- A father disabled a car to prevent his son, on a learner’s licence, from driving it illegally.
- The car owner claimed $11,000 in damages, but the borrower was ordered to pay $2000.
- The Disputes Tribunal found insufficient evidence for some damage claims and highlighted the owner’s own reckless driving.
A father who worried his son was driving his friend’s car illegally, disabled it so it couldn’t be driven.
The car had been loaned to the young driver, for a fee, by a mate who was on holiday overseas.
After driving it to work one day, his father saw it parked on the roadside and became concerned his son, who was on a learner’s licence, was driving the vehicle “illegally”.
The dad found the car unlocked so removed his son’s belongings and disabled the vehicle by removing a relay from under the bonnet, in a bid to stop him from driving it, a recent Disputes Tribunal decision detailed.
When the owner learned of this, he told his friend to take the car to his grandmother’s house and leave it there.
He did as asked, having arranged for a person to tow it to the property.
The owner arrived back from holiday and found it with apparently $9000 worth of damage, not only from the way it was towed but also because it had allegedly been driven recklessly, at speed and by drunk drivers while he was away.
Tribunal referee Jeanette Tunnicliffe understood the tow rope was not connected to the correct towing point and it was damaged as a result.
But she found the person who towed the car was not liable for the repair costs.
She said that was because the damage caused during the tow was not the responsibility of the person who had carried it out but the person who arranged it, the young man.
“[The respondent] had a duty to ensure that the person he arranged to tow the car had sufficient knowledge and experience to carry out the tow safely, and it appears that that person did not.
“[He] could have engaged a professional towing business instead.”
Tunnicliffe ordered the young man who borrowed the car to pay the owner $2120 to cover the cost of the related repairs and the agreed-upon price for the car’s loan.
A person who has the care and possession of another person’s property is called a bailee, who is required by law to take reasonable care of it, she said in the decision.
“If a bailee breaches his duty to take reasonable care, and there is damage as a result, the bailee is liable for the cost of repairing the damage.”
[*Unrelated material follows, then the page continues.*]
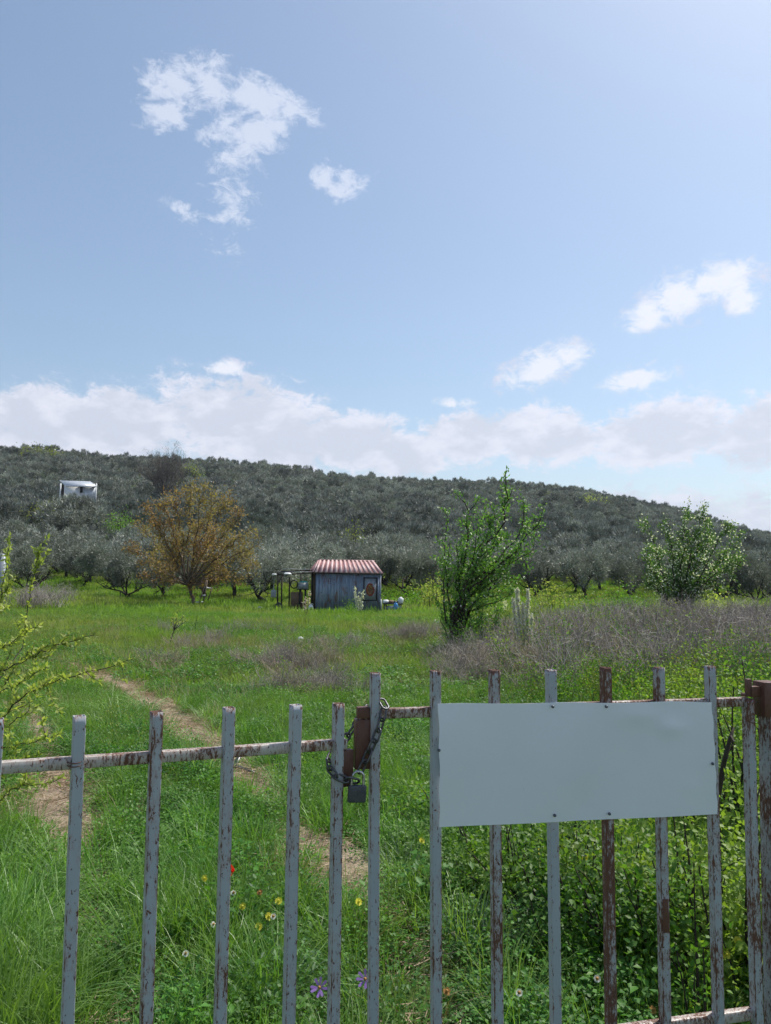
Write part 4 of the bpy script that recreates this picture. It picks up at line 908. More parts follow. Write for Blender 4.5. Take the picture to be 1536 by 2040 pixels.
M['redp'] = plain('red_mark', (.30, .06, .04), .8, 0, .4, 12); M['yellowp'] = plain('ochre_mark', (.42, .22, .06), .8, 0, .3, 12); M['galv'] = plain('galvanised_sheet', (.52, .55, .58), .4, .3, .25, 3)
M['oval'] = plain('oval_paint', (.19, .10, .055), .8, 0, .4, 6); M['teal'] = plain('teal_cloth', (.05, .35, .33), .8, 0, .3, 5)
hut = empty('metal_hut', Ho, 'blue grey sheet metal hut with a red striped roof in the meadow', 'hut')
def hobj(g, nm, mat, lab=None, parent=hut, loc=Ho):
    o = g.obj(nm, M[mat], parent, loc=loc)
    if lab: o['label'] = lab
    return o
jo = [0, .10, .37, .58, .70, .985, 1.0]; jo = [0, .365, .60, .735, 1.0]
for k in range(4):
    g = G(); u0, u1 = jo[k]*Wd, jo[k+1]*Wd-.012; ns = 9
    us_ = np.linspace(u0, u1, ns)
    for q in range(ns-1):
        w_ = us_[q+1]-us_[q]; off = -.010 if q % 2 else -.004
        g.box(H_((us_[q]+us_[q+1])/2, off-.004*k+.006, Hh/2), (w_, .02, Hh-.02*(k % 2)), HA)
    hobj(g, 'wall_sheet', 'blue')
g = G(); g.box(H_(Wd/2, .05, Hh/2), (Wd-.04, .04, Hh-.02), HA); g.box(H_(Wd/2, Dp, Hh/2), (Wd-.04, .04, Hh), HA); g.box(H_(Wd-.02, Dp/2, Hh/2), (.03, Dp-.1, Hh-.02), HA); hobj(g, 'inner_frame', 'darkwood')
g = G(); g.box(H_(.005, Dp*.30, Hh/2), (.03, Dp*.42, Hh-.02), HA); g.box(H_(.005, Dp*.92, Hh/2), (.03, Dp*.14, Hh-.02), HA); hobj(g, 'side_wall', 'wood')
g = G(); g.box(H_(-.02, Dp*.68, Hh*.46), (.03, Dp*.30, Hh*.88), HA); hobj(g, 'door', 'darkwood')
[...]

The ruling was well short of the $11,000 claim by the owner who also felt he was owed lost wages after he was unable to get to work because he had no car.
Tunnicliffe was not satisfied that he could not have found an alternative way to get to work, and his claim for damage linked to the car allegedly having been driven recklessly also failed.
Video evidence before the tribunal showed the owner driving it at speeds up to and over 180km/h, and sliding the car on gravel, which “gave rise to the reasonable possibility” he may have caused the damage himself.
Tunnicliffe found the car’s front bumper and radiator support panel were damaged while it was being towed, but a claim for additional panel damage and mechanical repairs was not made for several reasons, including a lack of evidence proving the vehicle’s condition before the loan.
The $3868 mechanical repair cost claimed by the owner was for brake pads and rotors, brake fluid, a radiator cap, oil and oil filter, a second-hand alloy mag, and two tyres.
The oil, oil filter and radiator cap were costs more associated with regular maintenance than damage, Tunnicliffe said.